= Data segment =

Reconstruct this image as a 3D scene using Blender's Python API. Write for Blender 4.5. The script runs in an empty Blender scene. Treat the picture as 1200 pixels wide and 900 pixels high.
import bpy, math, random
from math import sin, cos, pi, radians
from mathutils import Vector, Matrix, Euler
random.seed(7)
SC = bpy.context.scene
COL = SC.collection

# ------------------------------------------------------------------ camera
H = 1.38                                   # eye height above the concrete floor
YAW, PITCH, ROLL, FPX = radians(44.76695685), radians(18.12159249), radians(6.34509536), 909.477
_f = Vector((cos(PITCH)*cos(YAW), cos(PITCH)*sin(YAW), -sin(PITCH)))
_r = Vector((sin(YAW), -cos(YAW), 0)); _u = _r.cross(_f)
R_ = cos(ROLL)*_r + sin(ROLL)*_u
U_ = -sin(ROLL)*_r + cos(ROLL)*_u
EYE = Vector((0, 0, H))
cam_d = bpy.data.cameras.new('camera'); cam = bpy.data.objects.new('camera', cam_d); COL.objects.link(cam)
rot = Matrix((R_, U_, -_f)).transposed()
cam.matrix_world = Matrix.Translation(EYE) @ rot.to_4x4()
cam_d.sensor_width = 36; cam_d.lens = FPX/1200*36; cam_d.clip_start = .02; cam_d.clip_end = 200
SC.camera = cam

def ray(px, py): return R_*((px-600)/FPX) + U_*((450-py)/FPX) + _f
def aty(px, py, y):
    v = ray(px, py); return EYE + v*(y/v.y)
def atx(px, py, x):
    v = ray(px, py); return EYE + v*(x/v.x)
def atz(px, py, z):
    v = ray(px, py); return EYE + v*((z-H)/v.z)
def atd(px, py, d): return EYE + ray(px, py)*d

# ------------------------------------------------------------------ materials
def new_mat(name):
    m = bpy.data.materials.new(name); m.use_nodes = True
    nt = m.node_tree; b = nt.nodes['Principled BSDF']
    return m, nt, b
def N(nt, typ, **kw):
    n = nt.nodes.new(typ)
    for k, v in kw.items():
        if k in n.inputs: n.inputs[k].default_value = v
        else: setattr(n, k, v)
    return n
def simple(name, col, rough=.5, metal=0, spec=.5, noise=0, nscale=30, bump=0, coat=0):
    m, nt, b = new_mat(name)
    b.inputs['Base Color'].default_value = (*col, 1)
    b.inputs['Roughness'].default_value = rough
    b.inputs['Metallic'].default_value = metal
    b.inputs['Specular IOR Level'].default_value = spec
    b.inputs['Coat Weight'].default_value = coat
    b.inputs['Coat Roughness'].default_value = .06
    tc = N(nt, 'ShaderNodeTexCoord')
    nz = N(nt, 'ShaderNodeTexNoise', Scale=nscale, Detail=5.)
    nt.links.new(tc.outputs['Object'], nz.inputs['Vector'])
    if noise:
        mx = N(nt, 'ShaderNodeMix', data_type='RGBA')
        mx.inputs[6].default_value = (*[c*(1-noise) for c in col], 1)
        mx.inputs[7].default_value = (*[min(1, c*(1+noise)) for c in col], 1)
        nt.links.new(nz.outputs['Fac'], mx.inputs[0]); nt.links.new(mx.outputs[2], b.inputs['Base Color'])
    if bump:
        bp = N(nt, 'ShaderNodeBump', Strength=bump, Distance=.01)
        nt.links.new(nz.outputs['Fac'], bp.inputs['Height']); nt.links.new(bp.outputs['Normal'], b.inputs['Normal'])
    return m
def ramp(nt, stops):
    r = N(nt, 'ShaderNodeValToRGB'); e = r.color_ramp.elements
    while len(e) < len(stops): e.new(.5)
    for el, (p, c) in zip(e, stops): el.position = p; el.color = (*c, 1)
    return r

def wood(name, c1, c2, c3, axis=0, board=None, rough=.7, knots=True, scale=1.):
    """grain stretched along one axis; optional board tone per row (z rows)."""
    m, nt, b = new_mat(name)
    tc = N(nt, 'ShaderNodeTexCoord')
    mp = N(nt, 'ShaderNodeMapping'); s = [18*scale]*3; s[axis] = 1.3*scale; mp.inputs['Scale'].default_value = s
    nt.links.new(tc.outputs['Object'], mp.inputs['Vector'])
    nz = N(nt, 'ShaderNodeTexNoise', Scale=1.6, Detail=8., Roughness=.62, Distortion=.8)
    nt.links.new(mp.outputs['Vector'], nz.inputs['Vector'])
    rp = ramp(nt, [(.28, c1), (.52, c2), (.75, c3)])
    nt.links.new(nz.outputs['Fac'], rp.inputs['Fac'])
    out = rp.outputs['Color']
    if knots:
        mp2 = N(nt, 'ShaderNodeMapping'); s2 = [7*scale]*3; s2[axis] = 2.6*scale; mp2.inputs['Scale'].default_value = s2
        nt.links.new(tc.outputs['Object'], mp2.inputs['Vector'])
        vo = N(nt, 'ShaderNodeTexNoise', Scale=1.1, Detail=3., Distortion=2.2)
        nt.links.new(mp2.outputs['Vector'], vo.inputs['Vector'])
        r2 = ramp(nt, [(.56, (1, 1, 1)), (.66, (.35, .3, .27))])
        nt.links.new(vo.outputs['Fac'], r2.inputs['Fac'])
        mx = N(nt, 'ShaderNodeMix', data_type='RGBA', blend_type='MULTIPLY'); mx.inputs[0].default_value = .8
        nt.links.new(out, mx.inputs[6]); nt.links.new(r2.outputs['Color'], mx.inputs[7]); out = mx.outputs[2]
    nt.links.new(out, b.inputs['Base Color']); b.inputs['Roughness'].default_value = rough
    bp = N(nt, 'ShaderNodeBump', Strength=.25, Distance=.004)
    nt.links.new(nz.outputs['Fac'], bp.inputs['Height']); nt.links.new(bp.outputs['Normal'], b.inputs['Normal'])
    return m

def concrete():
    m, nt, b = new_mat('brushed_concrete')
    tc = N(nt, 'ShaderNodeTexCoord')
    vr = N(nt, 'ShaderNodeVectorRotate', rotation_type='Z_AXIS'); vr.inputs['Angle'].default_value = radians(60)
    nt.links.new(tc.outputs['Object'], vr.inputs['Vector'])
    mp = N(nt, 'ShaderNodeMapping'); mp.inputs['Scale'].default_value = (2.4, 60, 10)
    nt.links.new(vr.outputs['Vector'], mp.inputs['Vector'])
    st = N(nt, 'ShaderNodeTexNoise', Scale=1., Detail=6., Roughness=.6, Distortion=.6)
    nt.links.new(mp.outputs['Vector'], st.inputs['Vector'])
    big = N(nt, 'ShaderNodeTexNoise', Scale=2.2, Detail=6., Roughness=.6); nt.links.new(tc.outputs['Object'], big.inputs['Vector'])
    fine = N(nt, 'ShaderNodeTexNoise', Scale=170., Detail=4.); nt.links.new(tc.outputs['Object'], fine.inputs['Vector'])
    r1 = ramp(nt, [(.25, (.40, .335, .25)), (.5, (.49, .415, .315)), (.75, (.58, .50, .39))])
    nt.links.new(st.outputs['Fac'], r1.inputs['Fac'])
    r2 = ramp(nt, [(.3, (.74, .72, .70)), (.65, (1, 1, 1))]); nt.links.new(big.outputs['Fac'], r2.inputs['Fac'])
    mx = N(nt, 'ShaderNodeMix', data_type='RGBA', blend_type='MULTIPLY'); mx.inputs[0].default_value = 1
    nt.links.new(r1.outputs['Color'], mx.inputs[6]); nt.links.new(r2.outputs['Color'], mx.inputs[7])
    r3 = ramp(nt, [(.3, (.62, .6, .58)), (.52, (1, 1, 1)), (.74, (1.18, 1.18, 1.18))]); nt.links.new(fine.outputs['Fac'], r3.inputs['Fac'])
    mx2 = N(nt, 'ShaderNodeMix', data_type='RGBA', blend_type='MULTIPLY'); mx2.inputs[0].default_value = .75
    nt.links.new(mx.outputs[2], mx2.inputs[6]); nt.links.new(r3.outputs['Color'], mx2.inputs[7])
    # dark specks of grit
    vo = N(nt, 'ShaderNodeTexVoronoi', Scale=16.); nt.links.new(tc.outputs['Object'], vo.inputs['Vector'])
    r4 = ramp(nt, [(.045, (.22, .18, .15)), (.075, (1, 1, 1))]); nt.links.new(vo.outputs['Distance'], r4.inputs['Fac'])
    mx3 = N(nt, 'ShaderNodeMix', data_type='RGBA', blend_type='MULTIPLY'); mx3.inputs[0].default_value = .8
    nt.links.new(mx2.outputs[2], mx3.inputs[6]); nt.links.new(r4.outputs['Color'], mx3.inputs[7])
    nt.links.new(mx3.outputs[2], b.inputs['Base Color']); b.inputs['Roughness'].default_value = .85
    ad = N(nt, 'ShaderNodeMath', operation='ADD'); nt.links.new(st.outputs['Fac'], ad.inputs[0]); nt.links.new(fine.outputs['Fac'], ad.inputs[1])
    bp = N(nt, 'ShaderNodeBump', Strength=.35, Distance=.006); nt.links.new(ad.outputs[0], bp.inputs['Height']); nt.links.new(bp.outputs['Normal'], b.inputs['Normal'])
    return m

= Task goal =
Repeat exactly, please, each line from the beginning of the data through the line with "def atd(px, py, d): return" in it, and only those lines.

= Finished answer =
Reconstruct this image as a 3D scene using Blender's Python API. Write for Blender 4.5. The script runs in an empty Blender scene. Treat the picture as 1200 pixels wide and 900 pixels high.
import bpy, math, random
from math import sin, cos, pi, radians
from mathutils import Vector, Matrix, Euler
random.seed(7)
SC = bpy.context.scene
COL = SC.collection

# ------------------------------------------------------------------ camera
H = 1.38                                   # eye height above the concrete floor
YAW, PITCH, ROLL, FPX = radians(44.76695685), radians(18.12159249), radians(6.34509536), 909.477
_f = Vector((cos(PITCH)*cos(YAW), cos(PITCH)*sin(YAW), -sin(PITCH)))
_r = Vector((sin(YAW), -cos(YAW), 0)); _u = _r.cross(_f)
R_ = cos(ROLL)*_r + sin(ROLL)*_u
U_ = -sin(ROLL)*_r + cos(ROLL)*_u
EYE = Vector((0, 0, H))
cam_d = bpy.data.cameras.new('camera'); cam = bpy.data.objects.new('camera', cam_d); COL.objects.link(cam)
rot = Matrix((R_, U_, -_f)).transposed()
cam.matrix_world = Matrix.Translation(EYE) @ rot.to_4x4()
cam_d.sensor_width = 36; cam_d.lens = FPX/1200*36; cam_d.clip_start = .02; cam_d.clip_end = 200
SC.camera = cam

def ray(px, py): return R_*((px-600)/FPX) + U_*((450-py)/FPX) + _f
def aty(px, py, y):
    v = ray(px, py); return EYE + v*(y/v.y)
def atx(px, py, x):
    v = ray(px, py); return EYE + v*(x/v.x)
def atz(px, py, z):
    v = ray(px, py); return EYE + v*((z-H)/v.z)
def atd(px, py, d): return EYE + ray(px, py)*d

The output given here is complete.